October 14, 2005|Tim Brown | Times Staff Writer

Two baseball regulations whose origins date to the mid-19th century, both relating to a swinging third strike and the actions of the three men closest to it, appear to have had a significant influence on the 2005 American League championship series, and could alter umpiring procedures.

The controversial ninth-inning events that led to the Chicago White Sox's victory over the Angels on Wednesday night brought a day of review by Major League Baseball officials, who Thursday night supported plate umpire Doug Eddings' decisions and the manner in which he expressed them.

"I think Doug should sleep fine," said former umpire Steve Palermo, now a supervisor of major league umpires. "I hope people realize that if we are able to clarify this, Doug Eddings did everything he was compelled to do and required to do. And he did all of those things consistently. He did his job.

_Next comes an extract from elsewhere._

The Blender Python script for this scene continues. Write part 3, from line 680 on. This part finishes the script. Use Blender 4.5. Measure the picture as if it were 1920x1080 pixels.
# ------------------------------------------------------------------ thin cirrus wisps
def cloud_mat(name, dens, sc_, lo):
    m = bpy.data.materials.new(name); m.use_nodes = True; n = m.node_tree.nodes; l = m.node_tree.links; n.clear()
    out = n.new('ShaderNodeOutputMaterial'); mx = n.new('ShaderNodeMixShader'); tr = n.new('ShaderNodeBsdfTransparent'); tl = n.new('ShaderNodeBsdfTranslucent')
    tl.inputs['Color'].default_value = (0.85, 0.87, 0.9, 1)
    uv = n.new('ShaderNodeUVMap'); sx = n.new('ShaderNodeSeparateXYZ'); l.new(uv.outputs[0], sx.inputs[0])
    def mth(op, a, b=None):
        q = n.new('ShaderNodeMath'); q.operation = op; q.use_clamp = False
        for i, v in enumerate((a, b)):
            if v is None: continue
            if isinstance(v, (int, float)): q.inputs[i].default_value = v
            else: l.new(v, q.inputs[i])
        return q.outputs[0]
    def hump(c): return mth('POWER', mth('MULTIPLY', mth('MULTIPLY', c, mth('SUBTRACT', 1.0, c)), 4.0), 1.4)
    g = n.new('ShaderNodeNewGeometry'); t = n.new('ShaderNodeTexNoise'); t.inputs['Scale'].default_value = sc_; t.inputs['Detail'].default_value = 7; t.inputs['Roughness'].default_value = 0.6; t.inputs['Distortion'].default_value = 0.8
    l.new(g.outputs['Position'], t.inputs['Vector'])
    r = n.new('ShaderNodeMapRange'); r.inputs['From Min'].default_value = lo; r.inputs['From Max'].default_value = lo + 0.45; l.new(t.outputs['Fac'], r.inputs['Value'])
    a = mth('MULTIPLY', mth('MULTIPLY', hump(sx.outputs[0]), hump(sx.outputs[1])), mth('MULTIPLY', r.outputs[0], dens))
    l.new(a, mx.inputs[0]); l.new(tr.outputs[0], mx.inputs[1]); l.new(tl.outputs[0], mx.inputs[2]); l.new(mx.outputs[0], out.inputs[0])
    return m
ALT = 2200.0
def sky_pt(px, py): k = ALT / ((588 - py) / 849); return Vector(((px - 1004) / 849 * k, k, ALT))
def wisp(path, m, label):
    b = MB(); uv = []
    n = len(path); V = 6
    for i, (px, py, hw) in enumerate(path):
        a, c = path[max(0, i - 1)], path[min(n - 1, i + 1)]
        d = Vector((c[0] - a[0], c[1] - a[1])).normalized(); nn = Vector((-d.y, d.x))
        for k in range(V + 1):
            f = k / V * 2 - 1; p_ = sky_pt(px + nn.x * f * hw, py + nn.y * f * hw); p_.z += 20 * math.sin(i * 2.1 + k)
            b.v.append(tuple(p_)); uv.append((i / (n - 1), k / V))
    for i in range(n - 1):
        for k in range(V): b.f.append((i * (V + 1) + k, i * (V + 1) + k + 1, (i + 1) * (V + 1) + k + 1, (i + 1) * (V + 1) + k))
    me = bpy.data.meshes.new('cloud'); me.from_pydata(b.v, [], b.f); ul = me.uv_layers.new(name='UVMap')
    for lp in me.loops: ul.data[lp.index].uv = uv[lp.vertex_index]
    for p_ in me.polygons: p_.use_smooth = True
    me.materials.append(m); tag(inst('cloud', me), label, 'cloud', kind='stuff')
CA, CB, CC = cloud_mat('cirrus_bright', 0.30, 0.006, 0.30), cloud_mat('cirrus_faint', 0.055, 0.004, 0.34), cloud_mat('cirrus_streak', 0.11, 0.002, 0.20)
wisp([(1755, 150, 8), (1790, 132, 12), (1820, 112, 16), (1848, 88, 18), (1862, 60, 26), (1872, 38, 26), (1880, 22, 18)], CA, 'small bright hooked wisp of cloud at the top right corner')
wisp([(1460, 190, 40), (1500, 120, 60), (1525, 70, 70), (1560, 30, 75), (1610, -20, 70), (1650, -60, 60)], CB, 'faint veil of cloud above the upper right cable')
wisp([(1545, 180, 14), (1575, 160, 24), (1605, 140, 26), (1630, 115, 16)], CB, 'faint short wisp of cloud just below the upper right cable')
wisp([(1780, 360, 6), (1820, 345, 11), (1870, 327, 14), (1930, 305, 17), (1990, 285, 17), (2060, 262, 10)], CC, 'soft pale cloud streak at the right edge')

"He is in this position because he earned it. I think a lot of people are shooting the messenger here. He didn't make the rule, he's enforcing it."

Eddings, who will umpire the right-field line in tonight's Game 3, incurred the ire of the Angels when, with the score tied and two out in the bottom of the ninth, he ruled that Angel catcher Josh Paul had trapped a pitch by Kelvim Escobar that White Sox batter A.J. Pierzynski swung over for strike three.

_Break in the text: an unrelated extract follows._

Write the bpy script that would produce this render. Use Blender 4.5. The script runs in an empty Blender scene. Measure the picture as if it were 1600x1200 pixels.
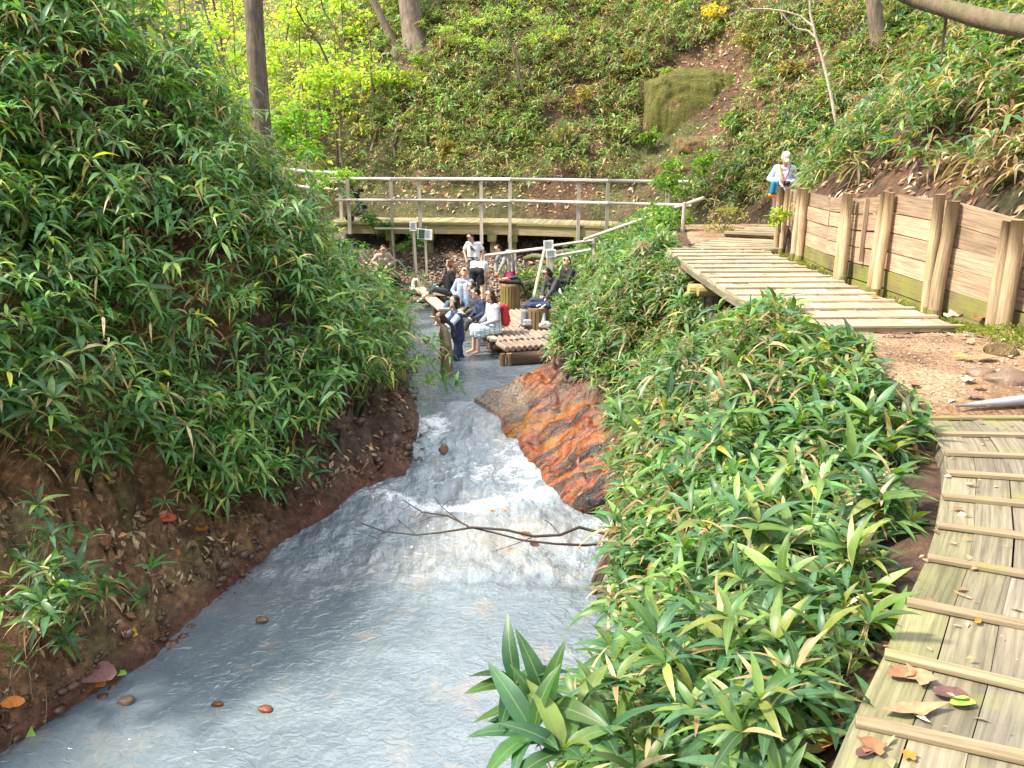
import bpy, bmesh, math, random
import numpy as np
from mathutils import Vector, Matrix, Euler

random.seed(7)
RNG = np.random.default_rng(11)
scene = bpy.context.scene
COL = scene.collection
R = math.radians

# ------------------------------------------------------------------ camera, sky, sun, exposure
PITCH = R(15.7); FPX = 1295.0; CAMZ = 1.6
cam_data = bpy.data.cameras.new('camera')
cam = bpy.data.objects.new('camera', cam_data); COL.objects.link(cam)
cam.location = (0, 0, CAMZ); cam.rotation_euler = (R(90) - PITCH, 0, 0)
cam_data.sensor_width = 36.0; cam_data.lens = 36.0 * FPX / 1600.0
cam_data.clip_start = 0.05; cam_data.clip_end = 500
scene.camera = cam

SUN_EL = R(50); SUN_DIR = Vector((-0.93, -0.22, 0)).normalized()      # towards the sun
world = bpy.data.worlds.new('World'); scene.world = world; world.use_nodes = True
wn = world.node_tree.nodes; wl = world.node_tree.links
sky = wn.new('ShaderNodeTexSky'); sky.sky_type = 'NISHITA'; sky.sun_disc = False
sky.sun_elevation = SUN_EL
sky.sun_rotation = math.atan2(SUN_DIR.x, SUN_DIR.y)
sky.dust_density = 3.0; sky.air_density = 1.0; sky.ozone_density = 1.0
wn['Background'].inputs['Strength'].default_value = 0.15
# broken bright cloud over the whole sky
tcw = wn.new('ShaderNodeTexCoord'); mpw = wn.new('ShaderNodeMapping'); mpw.inputs['Scale'].default_value = (1, 1, 2.2)
nzw = wn.new('ShaderNodeTexNoise'); nzw.inputs['Scale'].default_value = 2.6; nzw.inputs['Detail'].default_value = 6; nzw.inputs['Roughness'].default_value = .55
crw = wn.new('ShaderNodeValToRGB'); crw.color_ramp.elements[0].position = .40; crw.color_ramp.elements[1].position = .56
mxw = wn.new('ShaderNodeMix'); mxw.data_type = 'RGBA'; mxw.inputs[7].default_value = (9.0, 9.2, 9.6, 1)
wl.new(tcw.outputs['Generated'], mpw.inputs[0]); wl.new(mpw.outputs[0], nzw.inputs['Vector']); wl.new(nzw.outputs['Fac'], crw.inputs[0])
wl.new(crw.outputs[0], mxw.inputs[0]); wl.new(sky.outputs['Color'], mxw.inputs[6]); wl.new(mxw.outputs[2], wn['Background'].inputs['Color'])
sd = bpy.data.lights.new('sun', 'SUN'); sd.energy = 4.9; sd.angle = R(7); sd.color = (1.0, 0.90, 0.74)
sun = bpy.data.objects.new('sun', sd); COL.objects.link(sun)
to_sun = Vector((SUN_DIR.x * math.cos(SUN_EL), SUN_DIR.y * math.cos(SUN_EL), math.sin(SUN_EL)))
sun.rotation_euler = to_sun.to_track_quat('Z', 'Y').to_euler()
sun.location = to_sun * 40
scene.view_settings.view_transform = 'Standard'; scene.view_settings.look = 'None'
scene.view_settings.gamma = 1.0; scene.view_settings.use_curve_mapping = False
scene.view_settings.exposure = 1.1
scene.cycles.max_bounces = 6; scene.cycles.transparent_max_bounces = 4
scene.cycles.diffuse_bounces = 3; scene.cycles.glossy_bounces = 2; scene.cycles.transmission_bounces = 2
scene.cycles.sample_clamp_indirect = 4.0

# ------------------------------------------------------------------ measured photograph -> world
CP, SP = math.cos(PITCH), math.sin(PITCH)
def ray(px, py):
    u, v = (px - 800) / FPX, (py - 600) / FPX
    return (u, CP - v * SP, -SP - v * CP)
def G(px, py, z):                      # point of the horizontal level z seen at a measured spot
    d = ray(px, py); t = (z - CAMZ) / d[2]
    return Vector((d[0] * t, d[1] * t, z))
def D(px, py, Y):                      # point at ground distance Y
    d = ray(px, py); t = Y / d[1]
    return Vector((d[0] * t, Y, CAMZ + d[2] * t))
def project(P):
    x, y, z = P[:, 0], P[:, 1], P[:, 2] - CAMZ
    zc = y * CP - z * SP; up = y * SP + z * CP
    zc = np.where(zc < .05, .05, zc)
    return 800 + FPX * x / zc, 600 - FPX * up / zc, zc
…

Apparently believing that Eddings had raised a fist to signal Pierzynski out, Paul rolled the ball to the pitcher's mound, and his teammates followed him from the field. Pierzynski dashed to first, was declared safe on a technicality, and a pinch-runner scored from second base three pitches later. The score was no longer tied, but the series was, at one game apiece.

Eddings, by the rules of baseball, had determined that Paul had not "legally caught" the pitch, and therefore would have to tag Pierzynski or throw to first base for the out.

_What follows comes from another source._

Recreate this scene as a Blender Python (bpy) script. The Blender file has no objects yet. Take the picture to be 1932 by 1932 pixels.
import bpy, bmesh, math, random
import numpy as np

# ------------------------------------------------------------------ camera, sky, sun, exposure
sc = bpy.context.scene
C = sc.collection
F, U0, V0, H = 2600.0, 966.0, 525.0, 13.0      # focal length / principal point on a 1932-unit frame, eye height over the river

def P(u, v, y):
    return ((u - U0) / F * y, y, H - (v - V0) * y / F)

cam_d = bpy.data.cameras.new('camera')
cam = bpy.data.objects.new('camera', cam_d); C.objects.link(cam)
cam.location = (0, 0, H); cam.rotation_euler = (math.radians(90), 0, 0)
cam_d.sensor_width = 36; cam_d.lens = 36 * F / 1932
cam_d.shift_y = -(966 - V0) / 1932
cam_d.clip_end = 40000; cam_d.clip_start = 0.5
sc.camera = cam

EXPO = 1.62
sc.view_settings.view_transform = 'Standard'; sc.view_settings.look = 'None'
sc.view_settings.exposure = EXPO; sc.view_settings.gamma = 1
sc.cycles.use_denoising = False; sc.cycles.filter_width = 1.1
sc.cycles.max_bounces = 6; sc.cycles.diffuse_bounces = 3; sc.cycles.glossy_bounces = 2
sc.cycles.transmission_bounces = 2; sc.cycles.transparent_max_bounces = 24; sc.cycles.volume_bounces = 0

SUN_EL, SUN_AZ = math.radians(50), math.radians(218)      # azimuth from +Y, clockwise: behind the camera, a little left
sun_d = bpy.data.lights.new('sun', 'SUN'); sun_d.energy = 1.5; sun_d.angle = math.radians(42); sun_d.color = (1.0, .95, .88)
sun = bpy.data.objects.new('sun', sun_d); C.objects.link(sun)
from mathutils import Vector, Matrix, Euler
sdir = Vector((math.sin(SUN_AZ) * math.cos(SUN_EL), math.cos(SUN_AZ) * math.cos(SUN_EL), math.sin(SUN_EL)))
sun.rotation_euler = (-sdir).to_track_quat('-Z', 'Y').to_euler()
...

Angel Manager Mike Scioscia argued that whether Paul caught the ball on the fly or a bounce, Eddings had indicated Pierzynski was out, with a sweep of his hand and a clenched fist, leading the Angels to believe the inning was over.

After reviewing tapes of the game, Mike Port, baseball's vice president/umpiring, said he could not determine whether the ball was "legally caught" but was satisfied Eddings' gestures were consistent with those made in earlier strike three situations.

"Procedurally, it was handled the right way," said Port, the former Angel general manager. "Summarily, Doug Eddings did nothing wrong. He gave the same signal for all swinging strikes. If the question is, 'Did he call Pierzynski out on strikes?' The answer is no. He was indicating the batter swung at the pitch."

The term "legally caught" appeared when a Branch Rickey-led committee recodified the rule book for the 1950 season.

As written then, Rule 6.05 (b) states, "A batter is out when a third strike is legally caught by the catcher," disallowing a ball that bounces, is trapped or becomes lodged in the catcher's gear or uniform.

Jim Gates, head librarian at the National Baseball Hall of Fame, said the rule's origin dates to at least 1858, though at that time catchers were positioned 25 feet behind the batter and wore no protective equipment, and therefore a legal catch could be made after one bounce. "For consistency's sake," Palermo said, "baseball is resistant to change what it does.... We're starting to tinker with some of the dynamics of the game."

The 19th-century principles that led to Rule 6.09 (b), which fundamentally declares that a batter becomes a runner when the third strike is not caught, did not so much allow a batter to reach base as require him to attempt it. Until 1883, according to Gates, no rule existed that obligated a batter to leave the batter's box.

Hitters now routinely run from the batter's box on low strike three misses, and catchers routinely tag them or throw to first, even when they are reasonably sure the ball did not touch the ground.

Port said baseball would consider asking or requiring umpires to call the play aloud. That is, to notify the catcher and hitter, "No catch" or "It's in play," in similar circumstances. Those words Wednesday night probably would have ended the ninth inning.

"We talk about the games being left in the hands of the players," Port said. "Now, you've got that situation. Is it not [Paul's] responsibility to make sure the runner is out?

"We have to be open to considering such things [as verbal alerts]. I will rely on the advice of the supervisors."

Said Palermo, "You have to put some accountability on the players, as far as field awareness."

The league historically has resisted the use of instant replay, which is used to varying degrees in the NFL, NBA and NHL, and Wednesday night's play will not be the impetus for inclusion. Previously, Commissioner Bud Selig was said to be considering using replay to monitor small parts of the game, such as confirming whether game-ending home runs were hit fair, but not seriously.

The umpires probably would be opposed to the practice, which could only be adopted through collective bargaining between baseball and the umpires' union.

In the meantime, the effect of Pierzynski's swing, and Paul's mitt, and Eddings' decision will be confined to this series, and perhaps the next.

"That play," White Sox first baseman Paul Konerko said, "we're not going to see that again maybe for as long as we live."